Pub Date: July 12th, 2016
ISBN: 978-0-316-26871-4
Publisher: Redhook/Orbit

Held captive for eight years, a woman and her young daughter escape only to find that the outside world can be as frightening as their locked room.

Kidnapped at age 16 from outside her high school and subjected to years of systematic abuse and rape, which resulted in a daughter, Lily Riser never thought her captor would let his guard down long enough for her to slip away. But he did, and she took off running, 6-year-old Sky in her arms. When she arrives on foot back at her family home, ironically only a few miles away, she finds the family in shambles. Her father, Dave, died of a heart attack soon after she disappeared, and her mother, Eve, now sleeps with anonymous men. But the biggest change is in her identical twin sister, Abby, once her constant companion and confidante. Pregnant and with the scars of a suicide attempt and the snarls of a recovering addict, Abby is nothing like the sister Lily remembers. Overton overplays her hand by revealing the identity of Lily’s abductor early on: the girls’ suave high school English teacher, Rick Hanson. With their situation owing more than a passing resemblance to Emma Donoghue’s Room (2010), Lily and Sky must learn to live in a world larger than the room Hanson built them, especially Sky, who’s never existed outside captivity.

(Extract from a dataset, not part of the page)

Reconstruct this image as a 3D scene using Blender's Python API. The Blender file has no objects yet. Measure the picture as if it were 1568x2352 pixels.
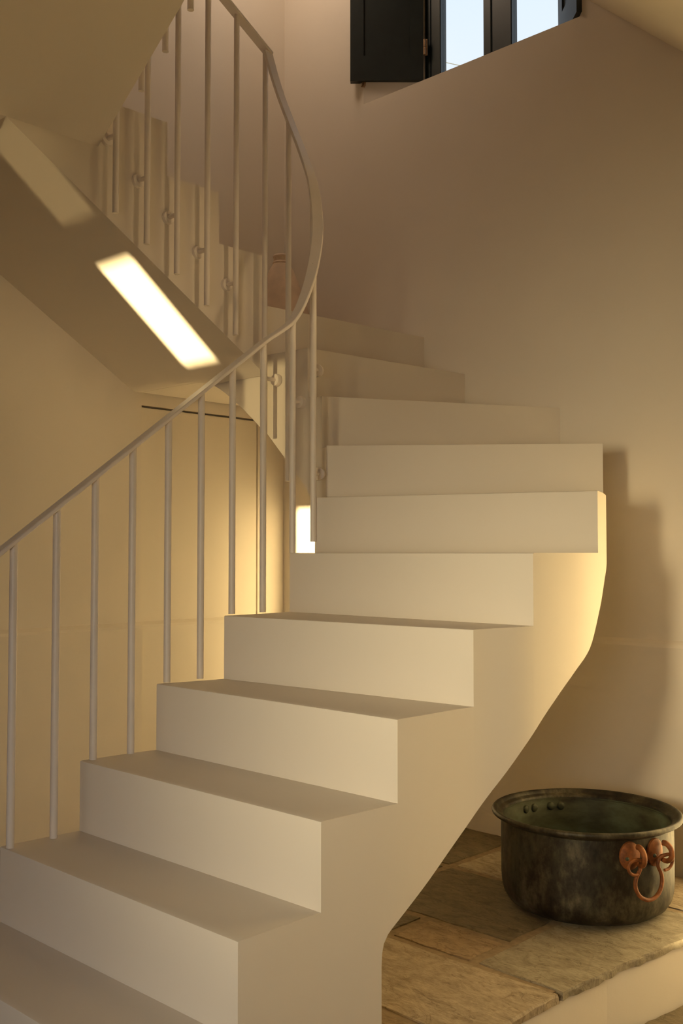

The dramas of the Riser women as they try to navigate their respective new lives, complicated by the reappearance of Lily’s first love, are compelling but lacking in true dramatic conflict, even with the specter of Hanson lurking and plotting behind bars.

Overton, while capturing the unique bond shared by identical twins, never manages to maintain narrative momentum beyond a series of heartfelt vignettes.